[Start of DATA LINES]
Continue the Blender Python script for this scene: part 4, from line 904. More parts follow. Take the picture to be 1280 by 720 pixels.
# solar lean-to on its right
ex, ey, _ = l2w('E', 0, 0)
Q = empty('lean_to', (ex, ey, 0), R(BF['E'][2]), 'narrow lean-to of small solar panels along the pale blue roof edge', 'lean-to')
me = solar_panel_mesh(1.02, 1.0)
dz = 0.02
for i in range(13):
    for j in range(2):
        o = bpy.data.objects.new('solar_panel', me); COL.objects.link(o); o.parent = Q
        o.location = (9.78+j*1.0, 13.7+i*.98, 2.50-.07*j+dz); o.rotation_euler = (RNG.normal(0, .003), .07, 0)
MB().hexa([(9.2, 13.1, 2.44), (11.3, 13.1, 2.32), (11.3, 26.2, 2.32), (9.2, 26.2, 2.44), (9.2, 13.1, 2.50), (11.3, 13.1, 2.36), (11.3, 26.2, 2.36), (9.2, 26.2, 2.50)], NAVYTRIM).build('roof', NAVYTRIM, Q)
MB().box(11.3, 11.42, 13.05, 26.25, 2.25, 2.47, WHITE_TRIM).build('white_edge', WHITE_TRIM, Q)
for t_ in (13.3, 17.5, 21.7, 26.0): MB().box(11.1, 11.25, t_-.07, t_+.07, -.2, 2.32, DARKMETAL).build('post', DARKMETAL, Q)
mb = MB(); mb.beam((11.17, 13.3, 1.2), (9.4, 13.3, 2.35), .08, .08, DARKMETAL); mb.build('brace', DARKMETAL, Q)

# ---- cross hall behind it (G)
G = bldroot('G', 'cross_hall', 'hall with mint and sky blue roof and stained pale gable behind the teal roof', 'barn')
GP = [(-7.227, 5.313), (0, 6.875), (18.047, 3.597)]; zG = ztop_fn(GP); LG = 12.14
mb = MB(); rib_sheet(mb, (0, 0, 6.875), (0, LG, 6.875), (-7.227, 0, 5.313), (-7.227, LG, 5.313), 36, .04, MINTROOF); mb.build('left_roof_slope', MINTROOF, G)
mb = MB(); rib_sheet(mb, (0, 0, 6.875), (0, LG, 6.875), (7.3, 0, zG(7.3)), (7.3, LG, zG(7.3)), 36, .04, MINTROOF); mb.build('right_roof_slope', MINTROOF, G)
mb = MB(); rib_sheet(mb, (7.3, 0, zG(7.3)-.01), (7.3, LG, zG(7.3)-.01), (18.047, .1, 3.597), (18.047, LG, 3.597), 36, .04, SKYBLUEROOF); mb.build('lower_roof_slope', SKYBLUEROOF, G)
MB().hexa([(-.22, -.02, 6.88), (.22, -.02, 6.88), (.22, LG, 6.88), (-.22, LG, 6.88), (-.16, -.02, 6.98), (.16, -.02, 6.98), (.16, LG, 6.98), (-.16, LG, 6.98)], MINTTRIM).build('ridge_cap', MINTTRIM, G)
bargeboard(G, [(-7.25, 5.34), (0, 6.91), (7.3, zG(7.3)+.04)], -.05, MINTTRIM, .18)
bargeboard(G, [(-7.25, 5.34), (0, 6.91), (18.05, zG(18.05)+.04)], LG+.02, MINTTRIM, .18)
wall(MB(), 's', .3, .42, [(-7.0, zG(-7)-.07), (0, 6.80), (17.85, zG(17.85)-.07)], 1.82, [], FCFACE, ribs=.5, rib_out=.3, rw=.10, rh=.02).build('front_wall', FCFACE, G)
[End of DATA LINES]
TASK TO CARRY OUT: Type the material above out again, exactly.

RESULT OF THIS EXERCISE:
Continue the Blender Python script for this scene: part 4, from line 904. More parts follow. Take the picture to be 1280 by 720 pixels.
# solar lean-to on its right
ex, ey, _ = l2w('E', 0, 0)
Q = empty('lean_to', (ex, ey, 0), R(BF['E'][2]), 'narrow lean-to of small solar panels along the pale blue roof edge', 'lean-to')
me = solar_panel_mesh(1.02, 1.0)
dz = 0.02
for i in range(13):
    for j in range(2):
        o = bpy.data.objects.new('solar_panel', me); COL.objects.link(o); o.parent = Q
        o.location = (9.78+j*1.0, 13.7+i*.98, 2.50-.07*j+dz); o.rotation_euler = (RNG.normal(0, .003), .07, 0)
MB().hexa([(9.2, 13.1, 2.44), (11.3, 13.1, 2.32), (11.3, 26.2, 2.32), (9.2, 26.2, 2.44), (9.2, 13.1, 2.50), (11.3, 13.1, 2.36), (11.3, 26.2, 2.36), (9.2, 26.2, 2.50)], NAVYTRIM).build('roof', NAVYTRIM, Q)
MB().box(11.3, 11.42, 13.05, 26.25, 2.25, 2.47, WHITE_TRIM).build('white_edge', WHITE_TRIM, Q)
for t_ in (13.3, 17.5, 21.7, 26.0): MB().box(11.1, 11.25, t_-.07, t_+.07, -.2, 2.32, DARKMETAL).build('post', DARKMETAL, Q)
mb = MB(); mb.beam((11.17, 13.3, 1.2), (9.4, 13.3, 2.35), .08, .08, DARKMETAL); mb.build('brace', DARKMETAL, Q)

# ---- cross hall behind it (G)
G = bldroot('G', 'cross_hall', 'hall with mint and sky blue roof and stained pale gable behind the teal roof', 'barn')
GP = [(-7.227, 5.313), (0, 6.875), (18.047, 3.597)]; zG = ztop_fn(GP); LG = 12.14
mb = MB(); rib_sheet(mb, (0, 0, 6.875), (0, LG, 6.875), (-7.227, 0, 5.313), (-7.227, LG, 5.313), 36, .04, MINTROOF); mb.build('left_roof_slope', MINTROOF, G)
mb = MB(); rib_sheet(mb, (0, 0, 6.875), (0, LG, 6.875), (7.3, 0, zG(7.3)), (7.3, LG, zG(7.3)), 36, .04, MINTROOF); mb.build('right_roof_slope', MINTROOF, G)
mb = MB(); rib_sheet(mb, (7.3, 0, zG(7.3)-.01), (7.3, LG, zG(7.3)-.01), (18.047, .1, 3.597), (18.047, LG, 3.597), 36, .04, SKYBLUEROOF); mb.build('lower_roof_slope', SKYBLUEROOF, G)
MB().hexa([(-.22, -.02, 6.88), (.22, -.02, 6.88), (.22, LG, 6.88), (-.22, LG, 6.88), (-.16, -.02, 6.98), (.16, -.02, 6.98), (.16, LG, 6.98), (-.16, LG, 6.98)], MINTTRIM).build('ridge_cap', MINTTRIM, G)
bargeboard(G, [(-7.25, 5.34), (0, 6.91), (7.3, zG(7.3)+.04)], -.05, MINTTRIM, .18)
bargeboard(G, [(-7.25, 5.34), (0, 6.91), (18.05, zG(18.05)+.04)], LG+.02, MINTTRIM, .18)
wall(MB(), 's', .3, .42, [(-7.0, zG(-7)-.07), (0, 6.80), (17.85, zG(17.85)-.07)], 1.82, [], FCFACE, ribs=.5, rib_out=.3, rw=.10, rh=.02).build('front_wall', FCFACE, G)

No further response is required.